Repeat exactly the lines from the start of the records below through the line that contains "return CAM_P + d * ((z - CAM_H) / d.z)", including both.

[Stored records]
________________

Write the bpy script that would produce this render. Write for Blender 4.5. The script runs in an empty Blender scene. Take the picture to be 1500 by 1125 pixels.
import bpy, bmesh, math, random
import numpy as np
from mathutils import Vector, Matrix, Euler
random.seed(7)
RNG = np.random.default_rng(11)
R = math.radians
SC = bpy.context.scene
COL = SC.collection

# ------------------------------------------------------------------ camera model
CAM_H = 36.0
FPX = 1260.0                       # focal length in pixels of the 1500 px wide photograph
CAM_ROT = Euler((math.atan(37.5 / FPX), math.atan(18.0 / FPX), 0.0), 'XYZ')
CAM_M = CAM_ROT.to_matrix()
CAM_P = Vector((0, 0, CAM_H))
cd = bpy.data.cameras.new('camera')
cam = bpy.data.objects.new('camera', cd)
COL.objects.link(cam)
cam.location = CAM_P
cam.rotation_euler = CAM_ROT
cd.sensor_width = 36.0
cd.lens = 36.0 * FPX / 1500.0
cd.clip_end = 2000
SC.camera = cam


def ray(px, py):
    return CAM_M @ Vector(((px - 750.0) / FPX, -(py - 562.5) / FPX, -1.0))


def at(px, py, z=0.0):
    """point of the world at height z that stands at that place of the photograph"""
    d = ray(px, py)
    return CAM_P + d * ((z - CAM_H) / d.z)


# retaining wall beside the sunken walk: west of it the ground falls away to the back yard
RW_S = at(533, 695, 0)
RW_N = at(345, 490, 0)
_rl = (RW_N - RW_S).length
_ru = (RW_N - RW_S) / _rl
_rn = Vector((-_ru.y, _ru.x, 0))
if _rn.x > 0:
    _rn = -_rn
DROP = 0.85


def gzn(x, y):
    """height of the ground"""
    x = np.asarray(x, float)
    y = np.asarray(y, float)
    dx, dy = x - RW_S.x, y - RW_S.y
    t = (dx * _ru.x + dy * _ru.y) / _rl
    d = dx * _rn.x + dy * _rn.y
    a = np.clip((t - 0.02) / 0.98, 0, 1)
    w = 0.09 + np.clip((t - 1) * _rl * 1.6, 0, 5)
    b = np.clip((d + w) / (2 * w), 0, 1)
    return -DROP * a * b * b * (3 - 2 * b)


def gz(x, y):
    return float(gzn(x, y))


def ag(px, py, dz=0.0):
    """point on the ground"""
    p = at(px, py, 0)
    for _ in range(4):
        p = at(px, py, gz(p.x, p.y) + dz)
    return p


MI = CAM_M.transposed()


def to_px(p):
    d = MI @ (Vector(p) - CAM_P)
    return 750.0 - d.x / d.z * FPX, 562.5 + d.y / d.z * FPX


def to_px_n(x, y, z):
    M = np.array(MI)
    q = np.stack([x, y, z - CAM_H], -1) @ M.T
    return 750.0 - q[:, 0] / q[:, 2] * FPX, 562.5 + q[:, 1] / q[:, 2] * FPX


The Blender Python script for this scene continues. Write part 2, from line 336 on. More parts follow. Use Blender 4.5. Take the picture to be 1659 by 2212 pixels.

________________

[Finished task]
Write the bpy script that would produce this render. Write for Blender 4.5. The script runs in an empty Blender scene. Take the picture to be 1500 by 1125 pixels.
import bpy, bmesh, math, random
import numpy as np
from mathutils import Vector, Matrix, Euler
random.seed(7)
RNG = np.random.default_rng(11)
R = math.radians
SC = bpy.context.scene
COL = SC.collection

# ------------------------------------------------------------------ camera model
CAM_H = 36.0
FPX = 1260.0                       # focal length in pixels of the 1500 px wide photograph
CAM_ROT = Euler((math.atan(37.5 / FPX), math.atan(18.0 / FPX), 0.0), 'XYZ')
CAM_M = CAM_ROT.to_matrix()
CAM_P = Vector((0, 0, CAM_H))
cd = bpy.data.cameras.new('camera')
cam = bpy.data.objects.new('camera', cd)
COL.objects.link(cam)
cam.location = CAM_P
cam.rotation_euler = CAM_ROT
cd.sensor_width = 36.0
cd.lens = 36.0 * FPX / 1500.0
cd.clip_end = 2000
SC.camera = cam


def ray(px, py):
    return CAM_M @ Vector(((px - 750.0) / FPX, -(py - 562.5) / FPX, -1.0))


def at(px, py, z=0.0):
    """point of the world at height z that stands at that place of the photograph"""
    d = ray(px, py)
    return CAM_P + d * ((z - CAM_H) / d.z)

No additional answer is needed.